Los privados de libertad suelen decir que están montados en un carro manejado por un líder a quien conocen como el «pran»[11]. En algunos penales como en la Penitenciaría General de Venezuela, al llegar los presos son presentados ante este cabecilla. En ese primer encuentro, quien llega debe notificarle sobre sus conocidos en ese penal o en otros, con quién ha tenido problemas inclusive en la calle, dónde desea ser recluido, quién lo espera, qué parentesco los une, cuál fue su delito. En definitiva, el pran lo sabe todo y lo que no, lo averigua.

 


[1] Nombre cambiado por solicitud de la fuente.

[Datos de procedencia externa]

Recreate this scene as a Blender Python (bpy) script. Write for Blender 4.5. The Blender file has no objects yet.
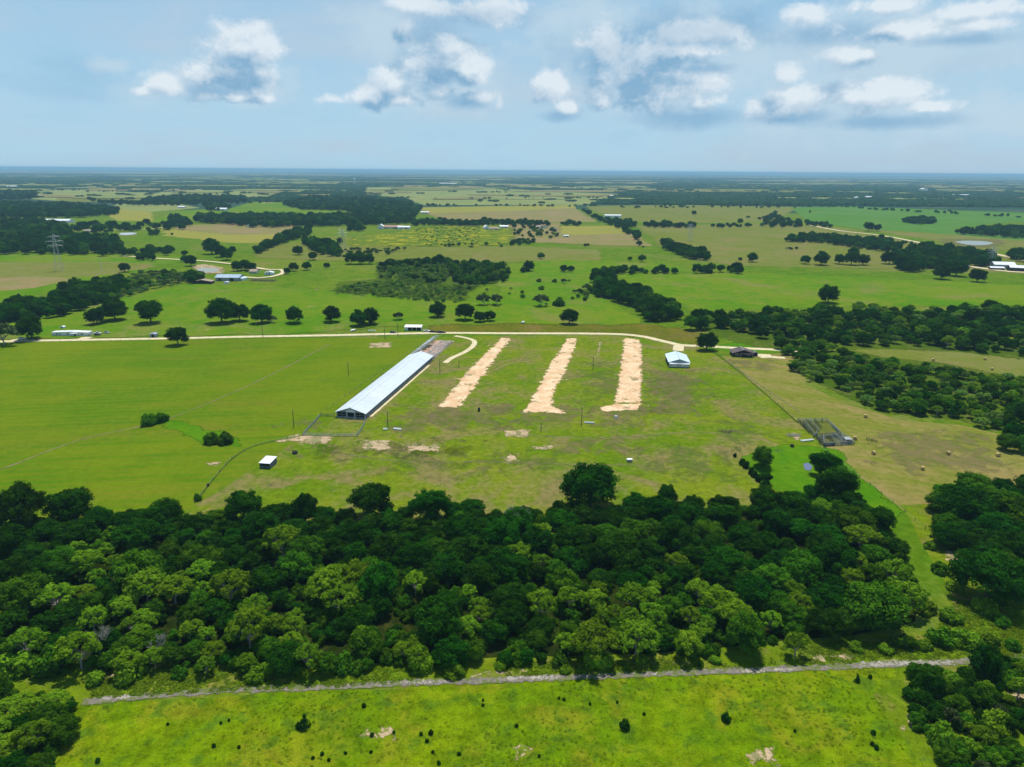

[2] Conocido por la tragedia del 27 de noviembre de 1992, en la que murieron aproximadamente 63 reclusos por ejecuciones extrajudiciales de parte de la Guardia Nacional.

[3] De presidio.

[4] Preso.

[5] Cada pabellón tiene un número, generalmente el del piso. Pero a la vez el pabellón está dividido en letras: «A», «B» o «C». Las letras son pasillos largos en los que se encuentran las celdas de los presos en números de 10 a 20, pero el hacinamiento las ha convertido en espacios donde pueden haber hasta 50 o 60 reclusos.

[6] Entonces llamada coloquialmente PTJ. En la actualidad, se conoce como Cuerpo de Investigaciones Científicas, Penales y Criminalísticas.

[7] En ese mismo período, el Observatorio Venezolano de Prisiones registró una población de 23.299 reclusos. Según el Informe de Provea, en 2008 la población carcelaria fue de 24.069 reclusos.

[8] Es el espacio personal de dos metros cuadrados en el que el preso tiene todo lo que necesita, como su colchoneta o su cama y su ropa. Las paredes de estas habitaciones son improvisadas con sábanas. Sin embargo, esos límites, por lo general, se respetan.

[9] Son los guardias de cada letra. Ellos resguardan la puerta cual si fuera una garita de una urbanización. Por lo general, es una responsabilidad compartida entre los habitantes de cada una de las letras.

[10] Así son conocidos los presos que no son practicantes evangélicos.

[11] Así llaman al líder del penal. Es quien maneja los negocios y la vida de todos los presos.